Effiok stated this on Sunday in Lagos at the 2023 Day Out of Premium Breadmakers Association of Nigeria, bringing together critical stakeholders in the baking industry to map out solutions to the nagging problems of bread baking particularly given the economic downturn afflicting the country’s manufacturing sector.
The PUNCH earlier reported that PBAN was aiming to tackle the challenges confronting the baking industry.
“Meeting regulatory requirements helps to maintain quality and give consumers healthy and safe products for consumption. Allowing quackery and sharp practices among breadmakers will cripple genuine operators among the PBAN members. There is a need for breadmakers to put structure in place to curb unwholesome practices,” Effiok said while speaking on the theme, “Overcoming business challenges in the baking industry under harsh economic realities.”
Also speaking, a Director of Food Safety and Applied Nutrition of NAFDAC, Mrs. Eva Edwards, reiterated the agency’s commitment to ensuring the standards and quality of its regulated products.
She noted that the business environment is experiencing some challenges, including fuel subsidy removal, exchange rates, and infrastructure, among others, threatening business sustainability.
“Producers of NAFDAC-regulated products must understand that safety, standards, and quality are not negotiable, despite all the challenges confronting them,” she said.
Edwards said that NAFDAC, under the leadership of the incumbent Director General, Prof. Mojisola Adeyeye, was concerned with the challenges posed by the factors listed above and had introduced some intervention measures to ease the burden on the stakeholders.
Earlier, in his opening remarks, PBAN President, Engr.

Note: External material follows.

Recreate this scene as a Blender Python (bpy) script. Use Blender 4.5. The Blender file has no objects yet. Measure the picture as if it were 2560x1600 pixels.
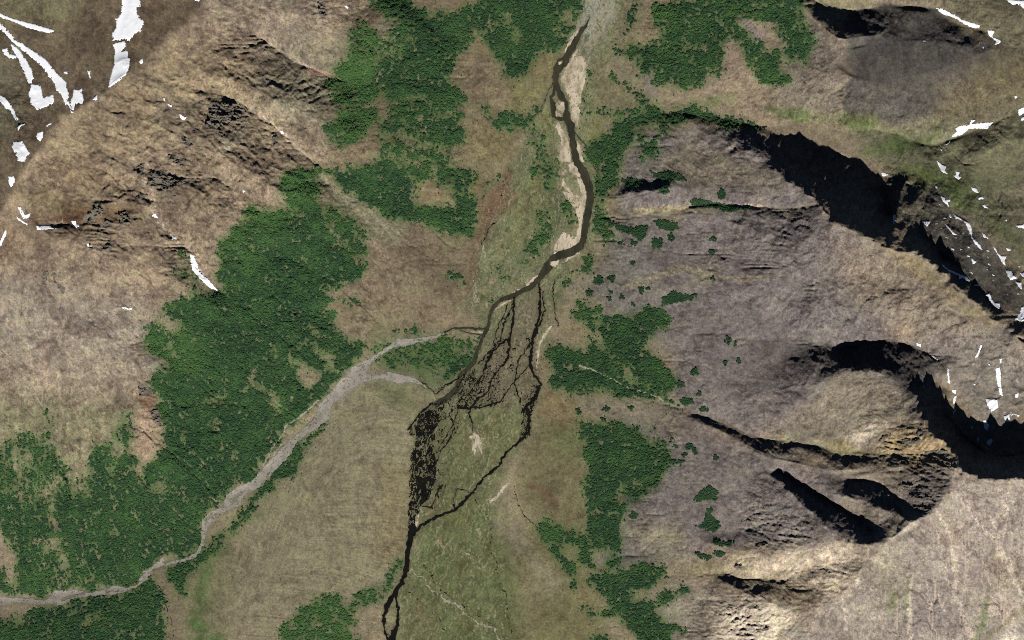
import bpy, math, random
import numpy as np
from mathutils import Vector

# ---------------------------------------------------------------- camera, sky, sun, exposure
scene = bpy.context.scene
col = scene.collection
SUN_AZ, SUN_EL = 172.0, 38.0          # clockwise from north, above the horizon (degrees)

cam_data = bpy.data.cameras.new("survey_camera")
cam_data.type = 'ORTHO'
cam_data.ortho_scale = 2419 * 4.0
cam_data.clip_start = 10.0
cam_data.clip_end = 60000.0
cam = bpy.data.objects.new("survey_camera", cam_data)
cam.location = (0, 0, 9000)
col.objects.link(cam)
scene.camera = cam

world = bpy.data.worlds.new("World")
scene.world = world
world.use_nodes = True
wn = world.node_tree.nodes
sky = wn.new('ShaderNodeTexSky')
sky.sky_type = 'NISHITA'
sky.sun_disc = False
sky.sun_elevation = math.radians(SUN_EL)
sky.sun_rotation = math.radians(SUN_AZ)
sky.altitude = 8000
sky.air_density = 0.6
sky.dust_density = 0.2
bg = wn['Background']
bg.inputs['Strength'].default_value = 0.05
world.node_tree.links.new(sky.outputs[0], bg.inputs['Color'])

sun_data = bpy.data.lights.new("sun", 'SUN')
sun_data.energy = 5.0
sun_data.angle = math.radians(0.5)
sun_data.color = (1.0, 0.98, 0.945)
sun = bpy.data.objects.new("sun", sun_data)
_a, _e = math.radians(SUN_AZ), math.radians(SUN_EL)
sun.rotation_euler = Vector((math.sin(_a) * math.cos(_e), math.cos(_a) * math.cos(_e), math.sin(_e))).to_track_quat('Z', 'Y').to_euler()
sun.location = (0, -3000, 8000)
col.objects.link(sun)

vs = scene.view_settings
vs.view_transform = 'Standard'
vs.look = 'None'
vs.exposure = 0.3
vs.gamma = 1.0
vs.use_curve_mapping = False
scene.cycles.max_bounces = 3
scene.cycles.diffuse_bounces = 0
scene.cycles.use_denoising = False
scene.cycles.filter_width = 1.0

# ---------------------------------------------------------------- map helpers
# Map units: the plan is drafted on a 2419 x 1512 sheet, 4 m to the unit, y down.
SU = 4.0
XC, YC = 1209.5, 756.0
F32 = np.float32


def perlin(x, y, seed):
    r = np.random.RandomState(seed)
    N = 256
    p = r.permutation(N)
    ang = r.rand(N) * 2 * np.pi
    gx, gy = np.cos(ang).astype(F32), np.sin(ang).astype(F32)
    xf, yf = np.floor(x), np.floor(y)
    xi, yi = xf.astype(np.int32), yf.astype(np.int32)
    fx, fy = (x - xf).astype(F32), (y - yf).astype(F32)
    u = fx * fx * fx * (fx * (fx * 6 - 15) + 10)
    v = fy * fy * fy * (fy * (fy * 6 - 15) + 10)
    x0, x1 = xi & 255, (xi + 1) & 255
    y0, y1 = yi & 255, (yi + 1) & 255
    p0, p1 = p[x0], p[x1]

    def g(pp, yy, dx, dy):
        h = p[(pp + yy) & 255]
        return gx[h] * dx + gy[h] * dy
    a = g(p0, y0, fx, fy)
    b = g(p1, y0, fx - 1, fy)
    c = g(p0, y1, fx, fy - 1)
    d = g(p1, y1, fx - 1, fy - 1)
    a = a + u * (b - a)
    c = c + u * (d - c)
    return (a + v * (c - a)) * F32(1.5)


def fbm(x, y, scale, octv, seed, gain=0.5, lac=2.03):
    s, amp, f = 0, 1.0, 1.0 / scale
    for i in range(octv):
        s = s + amp * perlin(x * f + 17.3 * i, y * f - 9.1 * i, seed + i)
        amp *= gain
        f *= lac
    return s


def ridged(x, y, scale, octv, seed, gain=0.5):
    s, amp, f, tot = 0, 1.0, 1.0 / scale, 0
    for i in range(octv):
        s = s + amp * (1 - 2.2 * np.abs(perlin(x * f + 5.7 * i, y * f + 3.3 * i, seed + i)))
        tot += amp
        amp *= gain
        f *= 2.1
    return s / tot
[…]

Emmanuel Onuorah said the challenges of being a breadmaker in Nigeria are quite enormous and very tasking with constant drops in their capacity and diminishing margins.

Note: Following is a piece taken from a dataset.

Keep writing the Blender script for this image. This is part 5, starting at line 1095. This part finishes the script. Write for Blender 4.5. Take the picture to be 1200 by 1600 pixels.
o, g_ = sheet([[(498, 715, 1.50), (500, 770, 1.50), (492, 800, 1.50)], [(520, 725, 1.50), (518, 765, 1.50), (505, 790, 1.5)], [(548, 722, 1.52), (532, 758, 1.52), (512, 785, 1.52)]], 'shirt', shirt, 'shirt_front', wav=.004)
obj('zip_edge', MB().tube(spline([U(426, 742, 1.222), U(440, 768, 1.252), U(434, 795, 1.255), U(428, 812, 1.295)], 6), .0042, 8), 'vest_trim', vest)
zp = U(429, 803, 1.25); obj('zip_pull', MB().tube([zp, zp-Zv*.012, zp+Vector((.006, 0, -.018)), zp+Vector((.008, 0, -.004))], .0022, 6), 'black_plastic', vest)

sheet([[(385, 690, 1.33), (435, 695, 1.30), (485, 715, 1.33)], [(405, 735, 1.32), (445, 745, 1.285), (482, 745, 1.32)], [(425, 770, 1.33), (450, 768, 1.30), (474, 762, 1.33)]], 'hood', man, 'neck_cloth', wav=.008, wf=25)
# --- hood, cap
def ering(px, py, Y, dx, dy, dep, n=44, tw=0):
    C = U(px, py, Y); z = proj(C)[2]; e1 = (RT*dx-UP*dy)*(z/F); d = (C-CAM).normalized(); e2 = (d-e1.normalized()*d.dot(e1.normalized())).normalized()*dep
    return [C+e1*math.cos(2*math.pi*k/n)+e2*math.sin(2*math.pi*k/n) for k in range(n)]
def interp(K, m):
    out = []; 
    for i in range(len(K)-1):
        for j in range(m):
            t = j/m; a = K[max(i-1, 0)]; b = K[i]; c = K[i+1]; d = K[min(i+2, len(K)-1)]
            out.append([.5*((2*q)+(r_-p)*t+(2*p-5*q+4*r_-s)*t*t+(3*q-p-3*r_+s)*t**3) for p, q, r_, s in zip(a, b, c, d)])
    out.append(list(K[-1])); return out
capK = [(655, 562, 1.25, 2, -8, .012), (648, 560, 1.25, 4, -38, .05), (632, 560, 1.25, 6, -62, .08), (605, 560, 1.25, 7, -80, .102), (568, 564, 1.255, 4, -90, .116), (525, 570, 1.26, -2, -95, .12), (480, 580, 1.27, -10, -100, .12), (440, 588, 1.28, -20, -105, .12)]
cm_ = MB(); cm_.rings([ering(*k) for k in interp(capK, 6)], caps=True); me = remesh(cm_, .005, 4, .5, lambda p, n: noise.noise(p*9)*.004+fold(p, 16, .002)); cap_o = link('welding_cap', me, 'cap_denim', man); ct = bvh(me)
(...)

Onuorah noted that the cost far outstrips revenue, thereby leading to most of the bread producers running at a loss or barely surviving.

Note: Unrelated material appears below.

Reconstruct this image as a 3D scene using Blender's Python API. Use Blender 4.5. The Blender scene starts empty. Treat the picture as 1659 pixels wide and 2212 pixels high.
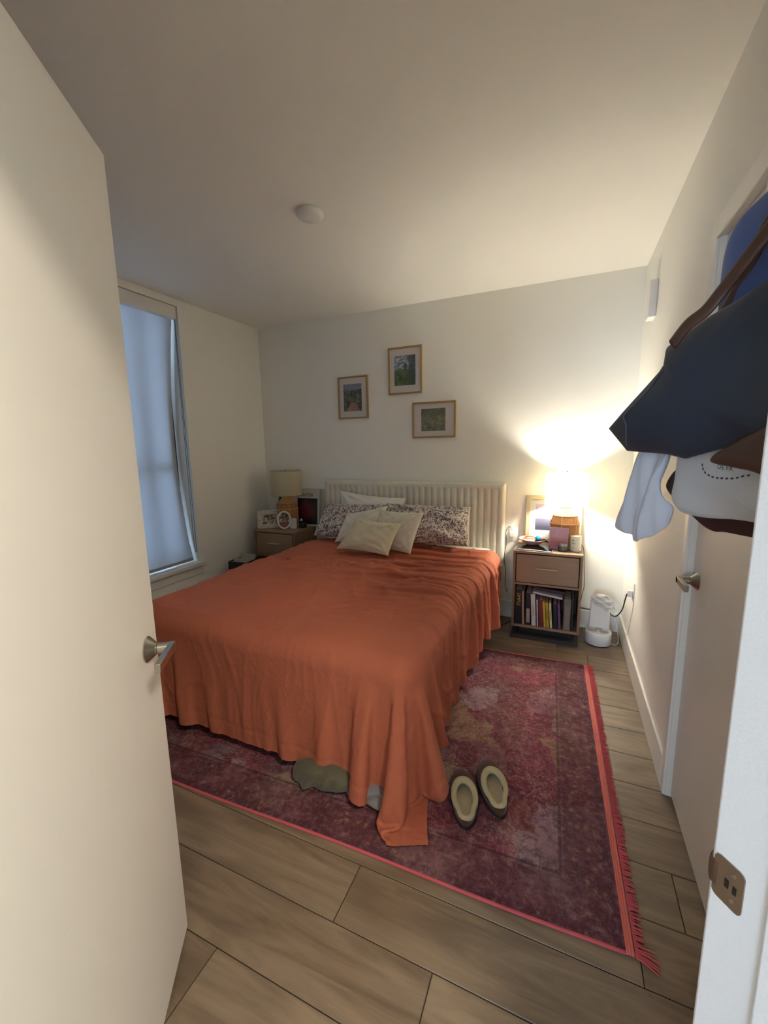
import bpy, bmesh, math, random
import numpy as np
from mathutils import Vector, Matrix, Quaternion
PI = math.pi
C = bpy.context.scene.collection
scene = bpy.context.scene
# ---------------------------------------------------------------- room measures (metres)
XL, XR, YB, ZC = -2.911, 0.442, 3.520, 2.654
HX, HY = -0.516, 0.017            # hinge of the entrance door
EX, EY = 0.200, 0.570             # strike-side jamb edge
# ---------------------------------------------------------------- camera
F_PX, YAW, PITCH, ROLL = 892.7, 0.4160, -0.1555, -0.0175
cam_d = bpy.data.cameras.new('camera'); cam = bpy.data.objects.new('camera', cam_d); C.objects.link(cam)
fw = Vector((-math.sin(YAW)*math.cos(PITCH), math.cos(YAW)*math.cos(PITCH), math.sin(PITCH)))
r0 = Vector((math.cos(YAW), math.sin(YAW), 0)); u0 = r0.cross(fw)
rt = r0*math.cos(ROLL)+u0*math.sin(ROLL); upv = rt.cross(fw)
mat = Matrix((rt, upv, -fw)).transposed().to_4x4(); mat.translation = (0, 0, 1.46)
cam.matrix_world = mat
cam_d.sensor_fit = 'VERTICAL'; cam_d.sensor_height = 24; cam_d.lens = 24*F_PX/2212; cam_d.clip_start = 0.02
scene.camera = cam
# ---------------------------------------------------------------- view, world, lights
vs = scene.view_settings
vs.view_transform = 'Standard'; vs.look = 'None'; vs.gamma = 1.0; vs.exposure = 1.18; vs.use_curve_mapping = False
scene.cycles.max_bounces = 10; scene.cycles.diffuse_bounces = 6; scene.cycles.use_denoising = True
SKY, LAMP_W, HALL_W, HALL2_W = 4.2, 15.8, 23.5, 78.0
w = bpy.data.worlds.new('overcast_sky'); scene.world = w; w.use_nodes = True
nt = w.node_tree; bg = nt.nodes['Background']
bg.inputs[0].default_value = (0.42, 0.60, 0.86, 1); bg.inputs[1].default_value = SKY
def lamp(name, kind, loc, power, color, **kw):
    l = bpy.data.lights.new(name, kind); l.energy = power; l.color = color
    for k, v in kw.items(): setattr(l, k, v)
    o = bpy.data.objects.new(name, l); o.location = loc; C.objects.link(o); return o
# the hallway's ceiling light, behind the camera
hl = lamp('hall_ceiling_light', 'AREA', (0.72, -0.10, 2.52), HALL_W, (1.0, 0.89, 0.71), shape='DISK', size=0.30)
# daylight from the living room window further back in the flat
hw = lamp('living_room_window_light', 'AREA', (-0.95, -5.70, 1.45), HALL2_W, (0.58, 0.75, 1.0), shape='RECTANGLE', size=1.5, size_y=1.5)
hw.rotation_euler = (PI/2, 0, -.18)
# ---------------------------------------------------------------- helpers
def tag(o, label=None, cat=None, group=None, kind=None):
    if label: o['label'] = label
    if cat: o['category'] = cat
    if group: o['group'] = group
    if kind: o['kind'] = kind
    return o
def thing(name, label, cat, loc=(0, 0, 0), rotz=0, group=None):
    o = bpy.data.objects.new(name, None); C.objects.link(o); o.empty_display_size = .05
    o.location = loc; o.rotation_euler = (0, 0, rotz); return tag(o, label, cat, group)
def obj(name, bm, m, parent=None, smooth=False, bevel=0, subsurf=0, angle=40):
    me = bpy.data.meshes.new(name)
    if isinstance(bm, bmesh.types.BMesh):
        bmesh.ops.recalc_face_normals(bm, faces=bm.faces[:]); bm.to_mesh(me); bm.free()
    else: me.from_pydata(*bm)
    o = bpy.data.objects.new(name, me); C.objects.link(o)
    for x in (m if isinstance(m, (list, tuple)) else [m]): me.materials.append(x)
    if parent: o.parent = parent
    if smooth or bevel or subsurf:
        for p in me.polygons: p.use_smooth = True
        if not subsurf and smooth != 'all':
            try: me.set_sharp_from_angle(angle=math.radians(angle))
            except Exception: pass
    if bevel:
        b = o.modifiers.new('bevel', 'BEVEL'); b.width = bevel; b.segments = 2; b.limit_method = 'ANGLE'; b.angle_limit = math.radians(35)
    if subsurf:
        s = o.modifiers.new('subdivision', 'SUBSURF'); s.levels = s.render_levels = subsurf
    return o
def struct(name, bm, m, parent=None, **kw):
    o = obj(name, bm, m, parent, **kw)
    if not parent: o['kind'] = 'structure'
    return o
def quad(bm, pts, mi=0):
    f = bm.faces.new([bm.verts.new(p) for p in pts]); f.material_index = mi; return f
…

“We more often than not inadvertently keep recapitalizing our businesses to remain afloat, this is for those that have the capital outlay, while most bakeries that cannot inject fresh funds into their businesses shut down.
“The main reason for our gathering here today is to interrogate and find solutions to our challenges as an industry from the regulators and other technical and commercial perspectives,” he said.